これは、保護者が最も不安に感じやすい点でもあります。
- 体格の差に一喜一憂しない
- 身体より技術の育成を長期軸で見る
- いま負けていても「伸びる要素」が別にある
こうした視点を持つことが、選手の未来を正しく見守る基盤になります。
ジュニア育成に今日から生かせる3つのヒント
① まずは「正確さ」を土台として育てる
小学生の時期は、身体がまだ軽く、細かい動きを覚えやすい“協調性(頭で思った通りに身体を動かせる能力)の伸びやすい時期”です。
この時期に狙った場所へ安定して打つ感覚を身につけると、その後の技術がぐっと積み上げやすくなります。研究でも、この「正確さ」が将来の成績に最も強く影響していました。
② 成長期以降、「スピード」を段階的に加えていく
思春期に入ると筋力が伸び、自然とボールに“重さ”が乗りやすくなります。
そのタイミングで、正確さを崩さない範囲で少しずつスピードを上げる練習に移行すると、無理のない形で強いショットが育ちます
③ 試合に近い“状況つきの練習”を増やす
今回の研究でわかった最大のポイントは、“変化に対応しながら打つ精度”こそが将来のカギになること。
例えば、
- ランダムな指示で打ち分ける
- 相手の動きを見て狙いを変える
- 時間的プレッシャーをかける
など、「判断せずには打てない状況」をつくる練習は、確かな技術の伸びにつながります。
“未来をつくる技術”を見誤らないために
育成現場では、つい目の前の勝敗や体の大きさに目が向きがちです。
しかし今回の研究が示したのは、“変化に対応できる技術こそが選手の未来を支える”という事実でした。
試合の中で、
- 自分の形が崩れたとき
- 相手に時間を奪われたとき
- 予測と違うボールが来たとき
この“苦しい瞬間”に精度を保てる選手は、長期的にも伸び続ける可能性が高いと考えられます。

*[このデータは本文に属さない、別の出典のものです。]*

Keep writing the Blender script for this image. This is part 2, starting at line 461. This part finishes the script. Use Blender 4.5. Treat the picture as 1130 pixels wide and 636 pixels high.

ジュニア期の土台づくりは、選手自身が気づかないほど静かに、しかし確実に未来を形づくっていきます。
強さは「速さ」ではなく、“速さを扱える技術”に宿る
今回の研究は、育成年代に必要な技術の優先順位をクリアに示しました。
- 正確さを幼少期にしっかり育てる
- 成長に合わせてスピードを乗せる
- 状況判断を伴う練習で実戦力へつなげる
この3つの軸が、選手の未来を支える確かな基盤になります。
保護者もコーチも、「いまの一球が、未来の選手をつくっている」という視点を持つことで、日々の練習がより意味を帯びていきます。